When government and banks wouldn't
believe in him, Uwe Petroschke believed in himself.
Mortgaging his house to buy a single
transport truck in 1986 wasn't much of a risk, he figured.
Risk was what his parents faced when they
fled East Germany in 1955.
Risk was what his family faced when they
immigrated to Canada 11 years later.
So risking dollars for a truck was a
simple decision.
For him, anyway.
Jim
Wilkes/TORONTO STAR
DRIVING AMBITION: Uwe Petroschke, who
is being honoured with an award for entrepreneurship, built a
multi-million-dollar trucking company after mortgaging his house to
buy one truck.
The gamble paid off and he now owns a
$30-million-a-year international trucking company based in Brampton.
When 8-year-old Petroschke arrived in
Toronto, he couldn't speak a word of English.
He was placed in a Grade 2 class at North
York's Baycrest Public School and promptly flunked his first year.
But a year later, he was advanced to
rejoin his classmates in Grade 4, due in part to the determination of a
teacher who stayed after school on her own time to help him learn a new
language.
"I never forgot that," Petroschke, 44,
recalled.
"Her name was Mrs. Crowdy. She was giving
extra. She didn't have to do that."
While in high school, Petroschke worked
in the billing department of a trucking company, pounding out invoices on an
old typewriter. He was saving money for university, but when graduation
approached, the company offered to make him a manager.
"The money was good and I figured I could
work for a year and save for school, but I never left," he said.
Ten years later, he figured he knew
enough about the business to strike out on his own. But the banks wouldn't
give him a loan and the government refused him a start-up grant.
"I've always achieved all my goals," he
said. "When I put my mind to it, I make it work."
He scraped together enough for his first
truck in 1986 and did everything but drive it.
As a single father, he took his young son
everywhere — when he loaded and unloaded the rig, did the weekend paperwork
or travelled to meetings on the West Coast.
"I didn't want a stranger looking after
him, so he came to my meetings all day long and then at night we'd do stuff
wherever we were," Petroschke said. When his son started school, their
travel was confined mostly to summer months, allowing them to forge an even
tighter bond.
Totalline, his fledgling one-truck
operation, has grown to huge fleets with 170 employees in Brampton,
Montreal, Calgary and Vancouver.
He recently started two other
transportation-related companies and both are showing similar success.
"My parents certainly gave me the
opportunity to have a good future and I've taken full advantage of it," he
said.
"In Canada you have the freedom to choose
what you want to do.
"I chose to succeed."
But for Petroschke, success isn't
measured in dollars.
"I didn't get into this for financial
gain," he said. "I got into this because I love doing what I do.

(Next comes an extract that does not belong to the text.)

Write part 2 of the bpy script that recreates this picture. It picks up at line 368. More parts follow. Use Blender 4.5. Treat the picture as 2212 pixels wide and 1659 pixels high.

"Money doesn't make you happy. It gives
you freedom.
"What makes me happy is just being able
to do what I enjoy. The rush for me is the interaction with people, seeing
other employees succeed."
His son, now 18, will be offered a job
when he finishes his university education.
"He knows he's not going to get a free
ride," Petroschke said. "I didn't get one and he's not going to get one.
"I would be proud of him, no matter what
he did, as long as he gives 100 per cent."
He gives much the same advice when he
talks with local school classes.
"I tell them to follow their dreams," he
said.
"Follow your
dream, work hard and find something you have a passion for."